After careful thought regarding Ashes inherent fear of me following that pooping incident the other day. I have devised a plan which I pray will work.
The kittens have a favorite spot to sleep, it’s a cat post located in my office in a dark corner. It’s a custom-made beauty, eight feet tall, consisting of three levels plus three hidey holes Four days ago, I moved it from my office into my dining room. I am hoping in moving this favorite spot of hers, she will in time go back to her favorite sleeping spot. Even when I am in the kitchen cooking or cleaning.
She already knows that her food arrives out of the kitchen. Hopefully that will put her a bit at ease. These were my thoughts as I was moving the cumbersome object to its new location. Also this time, they have a room with a view because it’s right by my dining room window.
Yesterday morning, when I turned on the kitchen light she was sleeping on the top of the post. Of course she skedaddled the minute she saw me. But it’s a start. My plan is to ignore her when she’s up there, until comes the day when she once again can accept my presence in the room without fleeing. I know I desperately want this day to come tomorrow, but we are working on her schedule and not mine. I see matted hair on her chest and neck forming. She is due for a flea treatment, but there is no way I can get close to her without her going ballistic, repeating the fear she feels.

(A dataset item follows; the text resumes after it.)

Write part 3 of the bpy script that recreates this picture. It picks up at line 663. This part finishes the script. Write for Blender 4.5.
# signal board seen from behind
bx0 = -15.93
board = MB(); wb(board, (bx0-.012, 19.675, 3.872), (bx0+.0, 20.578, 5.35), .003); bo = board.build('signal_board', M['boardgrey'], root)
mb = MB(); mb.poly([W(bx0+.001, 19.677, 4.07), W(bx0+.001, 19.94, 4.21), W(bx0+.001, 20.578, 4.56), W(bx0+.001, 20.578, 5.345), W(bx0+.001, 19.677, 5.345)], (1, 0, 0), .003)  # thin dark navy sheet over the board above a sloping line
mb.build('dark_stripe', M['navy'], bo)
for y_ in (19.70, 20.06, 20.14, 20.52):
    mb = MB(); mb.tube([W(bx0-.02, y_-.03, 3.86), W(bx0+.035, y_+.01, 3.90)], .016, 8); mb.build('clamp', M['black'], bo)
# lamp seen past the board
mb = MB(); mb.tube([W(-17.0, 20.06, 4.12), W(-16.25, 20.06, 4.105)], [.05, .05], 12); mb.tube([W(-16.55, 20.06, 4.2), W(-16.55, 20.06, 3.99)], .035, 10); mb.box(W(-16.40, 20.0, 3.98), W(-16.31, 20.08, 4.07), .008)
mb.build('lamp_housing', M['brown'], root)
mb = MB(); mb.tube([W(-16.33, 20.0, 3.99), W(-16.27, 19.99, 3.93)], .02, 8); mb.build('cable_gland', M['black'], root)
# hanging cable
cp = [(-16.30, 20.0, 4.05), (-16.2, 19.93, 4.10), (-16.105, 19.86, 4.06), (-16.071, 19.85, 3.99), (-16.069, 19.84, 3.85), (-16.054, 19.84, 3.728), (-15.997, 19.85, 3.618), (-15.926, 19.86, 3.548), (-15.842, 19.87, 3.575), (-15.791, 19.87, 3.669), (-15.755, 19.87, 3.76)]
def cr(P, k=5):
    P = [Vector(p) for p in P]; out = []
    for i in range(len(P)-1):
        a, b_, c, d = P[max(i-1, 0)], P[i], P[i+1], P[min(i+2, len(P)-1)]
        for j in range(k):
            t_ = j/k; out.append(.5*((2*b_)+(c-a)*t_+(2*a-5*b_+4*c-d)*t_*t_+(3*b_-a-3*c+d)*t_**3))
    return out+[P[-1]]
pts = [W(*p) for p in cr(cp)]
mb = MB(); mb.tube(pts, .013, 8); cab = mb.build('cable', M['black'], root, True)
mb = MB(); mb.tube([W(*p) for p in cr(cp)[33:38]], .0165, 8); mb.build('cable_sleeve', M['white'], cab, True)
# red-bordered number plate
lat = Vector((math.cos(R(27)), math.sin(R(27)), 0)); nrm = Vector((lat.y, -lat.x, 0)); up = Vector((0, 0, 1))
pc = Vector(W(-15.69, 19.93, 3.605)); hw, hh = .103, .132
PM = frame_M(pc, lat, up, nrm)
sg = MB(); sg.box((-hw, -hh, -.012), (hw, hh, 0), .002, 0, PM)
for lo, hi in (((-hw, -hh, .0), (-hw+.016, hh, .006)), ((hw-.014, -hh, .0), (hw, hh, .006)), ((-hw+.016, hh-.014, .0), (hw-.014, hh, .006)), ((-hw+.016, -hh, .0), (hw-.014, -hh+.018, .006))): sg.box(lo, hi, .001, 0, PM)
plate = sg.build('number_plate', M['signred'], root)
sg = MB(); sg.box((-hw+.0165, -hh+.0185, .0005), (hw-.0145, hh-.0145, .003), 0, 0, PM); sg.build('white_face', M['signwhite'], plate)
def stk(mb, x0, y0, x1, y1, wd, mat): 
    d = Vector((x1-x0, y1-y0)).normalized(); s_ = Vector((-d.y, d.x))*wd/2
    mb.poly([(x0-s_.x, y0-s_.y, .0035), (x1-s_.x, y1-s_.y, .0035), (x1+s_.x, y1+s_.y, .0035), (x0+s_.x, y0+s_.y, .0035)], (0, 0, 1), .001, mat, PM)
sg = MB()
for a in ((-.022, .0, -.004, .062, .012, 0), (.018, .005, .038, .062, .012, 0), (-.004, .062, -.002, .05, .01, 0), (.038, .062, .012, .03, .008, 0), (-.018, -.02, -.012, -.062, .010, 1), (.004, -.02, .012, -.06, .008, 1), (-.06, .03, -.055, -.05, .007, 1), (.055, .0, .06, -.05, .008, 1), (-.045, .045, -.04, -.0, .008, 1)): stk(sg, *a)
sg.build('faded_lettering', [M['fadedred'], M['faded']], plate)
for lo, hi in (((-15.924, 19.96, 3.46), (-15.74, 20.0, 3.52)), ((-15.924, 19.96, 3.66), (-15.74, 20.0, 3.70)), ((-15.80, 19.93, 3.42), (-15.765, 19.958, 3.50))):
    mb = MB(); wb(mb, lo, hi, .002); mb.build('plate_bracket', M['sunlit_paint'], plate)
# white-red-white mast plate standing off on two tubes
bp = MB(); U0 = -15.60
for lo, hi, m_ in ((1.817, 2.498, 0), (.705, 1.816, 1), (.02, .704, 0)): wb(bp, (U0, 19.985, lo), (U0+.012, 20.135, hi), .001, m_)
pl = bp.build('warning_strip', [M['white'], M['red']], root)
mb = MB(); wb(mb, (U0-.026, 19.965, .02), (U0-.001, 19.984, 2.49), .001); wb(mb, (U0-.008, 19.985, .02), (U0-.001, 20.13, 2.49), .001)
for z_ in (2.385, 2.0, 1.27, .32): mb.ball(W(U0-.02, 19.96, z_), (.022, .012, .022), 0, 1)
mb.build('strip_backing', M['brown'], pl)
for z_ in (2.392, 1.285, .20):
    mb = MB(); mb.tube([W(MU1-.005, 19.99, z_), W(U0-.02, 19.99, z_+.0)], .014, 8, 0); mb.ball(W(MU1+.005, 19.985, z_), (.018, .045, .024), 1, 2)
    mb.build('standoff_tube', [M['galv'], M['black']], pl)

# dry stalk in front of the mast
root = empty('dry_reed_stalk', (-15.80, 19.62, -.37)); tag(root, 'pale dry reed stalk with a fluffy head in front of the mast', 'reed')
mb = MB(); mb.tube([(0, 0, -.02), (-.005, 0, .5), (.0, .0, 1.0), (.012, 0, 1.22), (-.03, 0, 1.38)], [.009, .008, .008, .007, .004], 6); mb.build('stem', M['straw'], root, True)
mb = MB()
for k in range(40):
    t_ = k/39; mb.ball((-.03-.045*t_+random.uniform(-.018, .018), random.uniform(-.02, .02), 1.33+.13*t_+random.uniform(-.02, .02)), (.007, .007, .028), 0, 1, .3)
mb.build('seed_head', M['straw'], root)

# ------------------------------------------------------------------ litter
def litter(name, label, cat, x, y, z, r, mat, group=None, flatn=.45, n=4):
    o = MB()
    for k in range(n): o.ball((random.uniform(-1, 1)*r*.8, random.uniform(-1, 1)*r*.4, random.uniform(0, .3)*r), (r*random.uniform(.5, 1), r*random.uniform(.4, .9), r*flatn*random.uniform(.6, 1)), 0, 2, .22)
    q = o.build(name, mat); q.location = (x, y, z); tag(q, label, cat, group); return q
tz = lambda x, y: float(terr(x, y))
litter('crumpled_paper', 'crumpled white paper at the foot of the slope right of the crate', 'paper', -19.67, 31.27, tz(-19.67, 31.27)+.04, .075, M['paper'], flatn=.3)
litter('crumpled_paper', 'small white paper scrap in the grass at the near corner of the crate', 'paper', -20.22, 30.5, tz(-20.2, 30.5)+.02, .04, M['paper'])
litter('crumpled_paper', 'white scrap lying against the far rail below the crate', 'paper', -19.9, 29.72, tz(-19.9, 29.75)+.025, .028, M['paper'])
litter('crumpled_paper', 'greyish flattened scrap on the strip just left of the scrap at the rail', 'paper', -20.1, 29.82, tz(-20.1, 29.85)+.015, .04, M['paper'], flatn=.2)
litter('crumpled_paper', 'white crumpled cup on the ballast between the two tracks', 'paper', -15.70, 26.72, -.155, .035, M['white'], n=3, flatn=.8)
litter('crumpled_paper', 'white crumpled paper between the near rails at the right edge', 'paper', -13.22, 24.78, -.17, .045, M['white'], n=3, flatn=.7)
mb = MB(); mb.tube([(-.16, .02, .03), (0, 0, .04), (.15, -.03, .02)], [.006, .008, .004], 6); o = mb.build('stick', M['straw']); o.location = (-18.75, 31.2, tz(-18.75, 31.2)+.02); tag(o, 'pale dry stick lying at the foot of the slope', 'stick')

I cannot treat her as if she’s feral, because she’s not. PTSD and being feral are two different entities. Magoo is already claiming his spot on the post, so I am hoping she will once again return and over time, we will find our way back to each other.
It’s a cat-and-mouse game between us now. At this point I’m just not sure who will come out victorious her or me? I am praying it’s will be me.
Well, she’s found the cat-tree, so it’s a start. Letting her feel safe there will likely move it along. Now she has to decide that she can be safe with you again.